Standing on a hill overlooking the city, the Philadelphia Museum of Art with banner showing Rembrandt's Supper at Emmaus, part of the exhibition of Rembrandt and the Face of Jesus. Standing right under the banner, one sees a long set of stairs that meet the tree-lined Benjamin Franklin Parkway, with a view of the boulevard to City Hall.

Today I went to see the exhibition of Rembrandt and the Face of Jesus" at the Philadelphia Art Museum. Breaking with centuries of tradition, Rembrandt began to paint Christ on the basis of studies of living Jewish models, who it is believed may have lived in Rembrandt's own neighborhood, to which many Ashkenazi Jews came in 1648 from Eastern Europe. The Netherlands had opened its doors to Jews. Nora Hamerman has written a fascinating review of the exhibition.


Head of Christ by Rembrandt van Rijn, 1648-50

This painting of the Head of Christ is relatively small and far more moving than any print or Internet version of it, because of Rembrandt's detailed brushwork, particularly around the eyes, which gets washed out in the prints. Through this detail, which distinguishes Rembrandt's Heads of Christ from those of his studio pupiles, the great Dutch painter portrays a Christ with the emotions of one who took upon himself the sins of the world.

Rembrandt placed a high importance on his studies of Christ's face, keeping two of his oil studies in his bedroom.

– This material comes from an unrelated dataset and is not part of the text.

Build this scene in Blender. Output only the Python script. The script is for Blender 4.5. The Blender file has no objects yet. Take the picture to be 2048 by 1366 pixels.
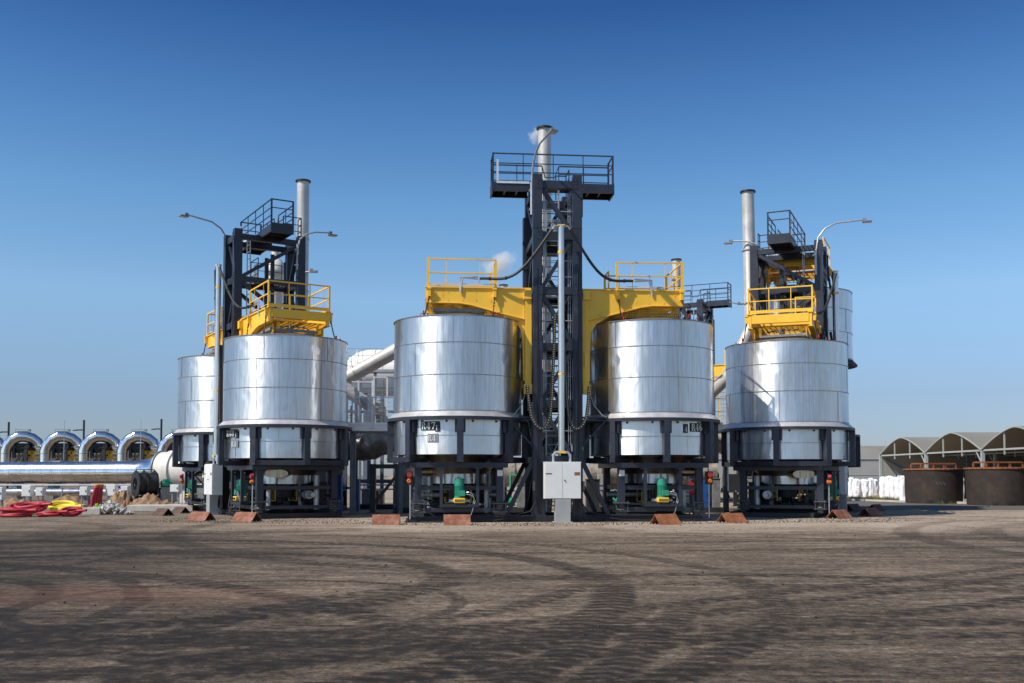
import bpy, math, random
from mathutils import Vector, Matrix, noise
random.seed(7)
R = math.radians
S = bpy.context.scene
COL = S.collection

# ------------------------------------------------------------------ camera
CH, PITCH, F = 1.55, R(2.5), 2000.0
cd = bpy.data.cameras.new("camera")
cam = bpy.data.objects.new("camera", cd); COL.objects.link(cam)
cam.location = (0, 0, CH); cam.rotation_euler = (R(90) + PITCH, 0, 0)
cd.sensor_width = 36; cd.lens = 36 * F / 2048
cd.shift_y = 180 / 2048
cd.clip_start = 0.1; cd.clip_end = 6000
S.camera = cam

# ------------------------------------------------------------------ sky + sun
SUN_EL = 47
SUN_H = Vector((-0.866, -0.50, 0)).normalized()
sd = Vector((SUN_H.x * math.cos(R(SUN_EL)), SUN_H.y * math.cos(R(SUN_EL)), math.sin(R(SUN_EL))))
w = bpy.data.worlds.new("World"); S.world = w; w.use_nodes = True
wn = w.node_tree.nodes; wl = w.node_tree.links
bg = wn["Background"]
sky = wn.new("ShaderNodeTexSky"); sky.sky_type = 'NISHITA'; sky.sun_disc = False
sky.sun_elevation = R(SUN_EL); sky.sun_rotation = math.atan2(sd.x, sd.y)
sky.air_density = 1.0; sky.dust_density = 0.25; sky.ozone_density = 2.5; sky.altitude = 100
tcw = wn.new("ShaderNodeTexCoord"); spw = wn.new("ShaderNodeSeparateXYZ"); wl.new(tcw.outputs['Generated'], spw.inputs[0])
rw = wn.new("ShaderNodeValToRGB"); er = rw.color_ramp.elements
GAIN = [(0.0, (0.34, 0.39, 0.56)), (0.075, (0.455, 0.50, 0.645)), (0.172, (0.718, 0.828, 0.897)), (0.26, (0.566, 0.8, 0.918)), (0.35, (0.359, 0.607, 0.828)), (0.43, (0.186, 0.38, 0.649)), (0.75, (0.414, 0.511, 0.635))]
while len(er) < len(GAIN): er.new(.5)
for i, (q_, c_) in enumerate(GAIN): er[i].position = q_; er[i].color = (*c_, 1)
wl.new(spw.outputs[2], rw.inputs[0])
mw = wn.new("ShaderNodeMix"); mw.data_type = 'RGBA'; mw.blend_type = 'MULTIPLY'; mw.inputs[0].default_value = 1
bw = wn.new("ShaderNodeMapRange"); bw.inputs[1].default_value = -.35; bw.inputs[2].default_value = .35; wl.new(spw.outputs[1], bw.inputs[0])
m2 = wn.new("ShaderNodeMix"); m2.data_type = 'RGBA'; wl.new(bw.outputs[0], m2.inputs[0]); m2.inputs[6].default_value = (.83, .92, 1.0, 1); wl.new(rw.outputs[0], m2.inputs[7])
wl.new(sky.outputs[0], mw.inputs[6]); wl.new(m2.outputs[2], mw.inputs[7])
wl.new(mw.outputs[2], bg.inputs[0]); bg.inputs[1].default_value = 0.134
sl = bpy.data.lights.new("sun", 'SUN'); sl.energy = 4.9; sl.angle = R(0.5); sl.color = (1, 0.93, 0.83)
so = bpy.data.objects.new("sun", sl); COL.objects.link(so)
so.rotation_euler = sd.to_track_quat('Z', 'Y').to_euler(); so.location = (0, 0, 40)
S.view_settings.view_transform = 'Standard'; S.view_settings.look = 'None'
S.view_settings.exposure = 0.16; S.view_settings.gamma = 1
S.render.engine = 'CYCLES'
S.cycles.use_denoising = True
S.cycles.max_bounces = 8; S.cycles.glossy_bounces = 5; S.cycles.volume_bounces = 1
S.cycles.sample_clamp_indirect = 6

# ------------------------------------------------------------------ pixel -> world
def wp(px, py, Y):
    t = (863 - py) / 2000; c, s = math.cos(PITCH), math.sin(PITCH)
    dz = Y * (t * c + s) / (c - t * s)
    d = Y * c + dz * s
    return Vector(((px - 1024) / 2000 * d, Y, CH + dz))
def gx(px, Y): return wp(px, 950, Y).x
def zp(py, Y): return wp(1024, py, Y).z

# ------------------------------------------------------------------ materials
def nt(name):
    m = bpy.data.materials.new(name); m.use_nodes = True
    return m, m.node_tree.nodes, m.node_tree.links, m.node_tree.nodes["Principled BSDF"]
def N(ns, t, **k):
    n = ns.new(t)
    for a, v in k.items(): setattr(n, a, v)
    return n
def ramp(ns, ls, src, stops):
    r = ns.new("ShaderNodeValToRGB"); e = r.color_ramp.elements
    while len(e) < len(stops): e.new(0.5)
    for i, (p, c) in enumerate(stops):
        e[i].position = p; e[i].color = (*c, 1) if len(c) == 3 else c
    ls.new(src, r.inputs[0]); return r
def mth(ns, ls, op, a, b=None, c=None, clamp=False):
    n = ns.new("ShaderNodeMath"); n.operation = op; n.use_clamp = clamp
    for i, v in enumerate((a, b, c)):
        if v is None: continue
        if isinstance(v, (int, float)): n.inputs[i].default_value = v
        else: ls.new(v, n.inputs[i])
    return n.outputs[0]
def mix(ns, ls, f, a, b, bt='MIX'):
    n = ns.new("ShaderNodeMix"); n.data_type = 'RGBA'; n.blend_type = bt
    for s, v in ((n.inputs[0], f), (n.inputs[6], a), (n.inputs[7], b)):
        if isinstance(v, (int, float)): s.default_value = v
        elif isinstance(v, tuple): s.default_value = (*v, 1) if len(v) == 3 else v
        else: ls.new(v, s)
    return n.outputs[2]
def tex(ns, ls, scale, detail=4, stretch=None, rough=0.55, coord='Object', dist=0.0, loc=(0, 0, 0)):
    tc = ns.new("ShaderNodeTexCoord"); mp = ns.new("ShaderNodeMapping")
    mp.inputs['Location'].default_value = loc
    if stretch: mp.inputs['Scale'].default_value = stretch
    ls.new(tc.outputs[coord], mp.inputs[0])
    n = ns.new("ShaderNodeTexNoise"); n.inputs['Scale'].default_value = scale
    n.inputs['Detail'].default_value = detail; n.inputs['Roughness'].default_value = rough
    n.inputs['Distortion'].default_value = dist
    ls.new(mp.outputs[0], n.inputs[0]); return n.outputs[0]
def paint(name, c, rough=0.45, var=0.25, metal=0.0, grime=None, gs=2.2, bump=0.0, spec=0.5):
    m, ns, ls, b = nt(name)
    n1 = tex(ns, ls, gs, 6)
    lo = tuple(x * (1 - var) for x in c); hi = tuple(min(1, x * (1 + var * .6)) for x in c)
    cr = ramp(ns, ls, n1, [(0.3, lo), (0.7, hi)])
    out = cr.outputs[0]
    if grime:
        n2 = tex(ns, ls, 5, 8, (1, 1, .35), 0.7, loc=(3, 1, 5))
        g = ramp(ns, ls, n2, [(0.60, (0, 0, 0)), (0.76, (1, 1, 1))])
        out = mix(ns, ls, mth(ns, ls, 'MULTIPLY', g.outputs[0], 0.6), out, grime)
    ls.new(out, b.inputs['Base Color'])
    b.inputs['Metallic'].default_value = metal
    b.inputs['Specular IOR Level'].default_value = spec
    rr = mth(ns, ls, 'MULTIPLY_ADD', n1, 0.25, rough - 0.12)
    ls.new(rr, b.inputs['Roughness'])
    if bump:
        bn = ns.new("ShaderNodeBump"); bn.inputs['Strength'].default_value = bump; bn.inputs['Distance'].default_value = 0.02
        ls.new(tex(ns, ls, 14, 6), bn.inputs['Height']); ls.new(bn.outputs[0], b.inputs['Normal'])
    return m
def steel(name, base=(0.80, 0.80, 0.80), rough=0.2, wave=0.06, grime=0.35, seed=0, ring=False, dents=0.5, wob=1.0, aniso=0.0):
    """brushed stainless sheet with vertical streaks, gentle buckling and dents"""
    m, ns, ls, b = nt(name)
    b.inputs['Metallic'].default_value = 1
    streak = tex(ns, ls, 16, 6, (1, 1, .045), 0.65, loc=(seed, 2, 1))
    blot = tex(ns, ls, 1.1, 5, (1, 1, .5), 0.6, loc=(seed * 2, 7, 1))
    sr = ramp(ns, ls, streak, [(0.34, (1 - grime * 1.3, 1 - grime * 1.35, 1 - grime * 1.45)), (0.58, (1, 1, 1))])
    br = ramp(ns, ls, blot, [(0.3, (.84, .83, .81)), (0.62, (1, 1, 1))])
    c = mix(ns, ls, 1.0, sr.outputs[0], br.outputs[0], 'MULTIPLY')
    ox = N(ns, "ShaderNodeObjectInfo")
    c = mix(ns, ls, 1.0, c, base, 'MULTIPLY')
    # drips starting at the top seam
    drip = tex(ns, ls, 30, 3, (1, 1, .02), 0.6, loc=(seed, 4, 3))
    dr = ramp(ns, ls, drip, [(0.60, (0, 0, 0)), (0.70, (1, 1, 1))])
    c = mix(ns, ls, mth(ns, ls, 'MULTIPLY', dr.outputs[0], grime * 1.1), c, (.33, .27, .21))
    ls.new(c, b.inputs['Base Color'])
    rg = mth(ns, ls, 'MULTIPLY_ADD', streak, 0.20, rough - 0.07)
    rg = mth(ns, ls, 'MULTIPLY_ADD', blot, 0.10, rg)
    ls.new(rg, b.inputs['Roughness'])
    if aniso:
        tg = N(ns, "ShaderNodeTangent", direction_type='RADIAL', axis='Z'); ls.new(tg.outputs[0], b.inputs['Tangent'])
        b.inputs['Anisotropic'].default_value = aniso; b.inputs['Anisotropic Rotation'].default_value = ANR
    # buckling: the normal leans slowly sideways, so reflections wobble
    big = tex(ns, ls, 0.9 * wob, 3, (1, 1, .45), 0.5, loc=(seed, 9, 2))
    mid = tex(ns, ls, 1.9 * wob, 2, (1, 1, .55), 0.5, loc=(seed, 5, 8))
    vor = N(ns, "ShaderNodeTexVoronoi"); vor.inputs['Scale'].default_value = 1.15
    tc = N(ns, "ShaderNodeTexCoord"); ls.new(tc.outputs['Object'], vor.inputs[0])
    vd = ramp(ns, ls, vor.outputs[0], [(0.03, (0, 0, 0)), (0.26, (1, 1, 1))])
    b1 = N(ns, "ShaderNodeBump"); b1.inputs['Strength'].default_value = 1; b1.inputs['Distance'].default_value = wave * 1.4
    ls.new(big, b1.inputs['Height'])
    b2 = N(ns, "ShaderNodeBump"); b2.inputs['Strength'].default_value = 1; b2.inputs['Distance'].default_value = wave * .30
    ls.new(mid, b2.inputs['Height']); ls.new(b1.outputs[0], b2.inputs['Normal'])
    b3 = N(ns, "ShaderNodeBump"); b3.inputs['Strength'].default_value = dents; b3.inputs['Distance'].default_value = 0.012
    ls.new(vd.outputs[0], b3.inputs['Height']); ls.new(b2.outputs[0], b3.inputs['Normal'])
    ls.new(b3.outputs[0], b.inputs['Normal'])
    if aniso:   # dusty, scratched film over the brushed sheet: a second, broader lobe
        b2_ = N(ns, "ShaderNodeBsdfPrincipled"); b2_.inputs['Metallic'].default_value = 1
        ls.new(c, b2_.inputs['Base Color']); ls.new(b3.outputs[0], b2_.inputs['Normal']); ls.new(tg.outputs[0], b2_.inputs['Tangent'])
        b2_.inputs['Anisotropic'].default_value = .75; b2_.inputs['Anisotropic Rotation'].default_value = ANR
        ls.new(mth(ns, ls, 'ADD', rg, .26), b2_.inputs['Roughness'])
        mx = N(ns, "ShaderNodeMixShader"); mx.inputs[0].default_value = .55
        ls.new(b.outputs[0], mx.inputs[1]); ls.new(b2_.outputs[0], mx.inputs[2]); ls.new(mx.outputs[0], ns['Material Output'].inputs[0])
    return m
def flat(name, c, rough=0.5, metal=0.0):
    m, ns, ls, b = nt(name)
    b.inputs['Base Color'].default_value = (*c, 1); b.inputs['Roughness'].default_value = rough
    b.inputs['Metallic'].default_value = metal; return m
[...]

The exhibition ends in Philadelphia on October 30. But there is good news if you are in the Midwest. The exhibition, which collects Rembrandt's paintings, drawings, and prints from many museums, will be at the Detroit Institute of Arts from Sunday November 20, 2011, to Sunday February 12, 2012.

3 comments:

Nicole said...

Thank you for this information. I live in NJ - maybe I have time to make it there. I just found your blog, and I really like it!

hila said...

what a fascinating exhibition. what I've always loved about Rembrandt is the intimacy of his paintings.

Heather said...

Wish the exhibit would come South so I could visit it. Rembrandt's work fascinates me. Supper at Emmaus is my favorite.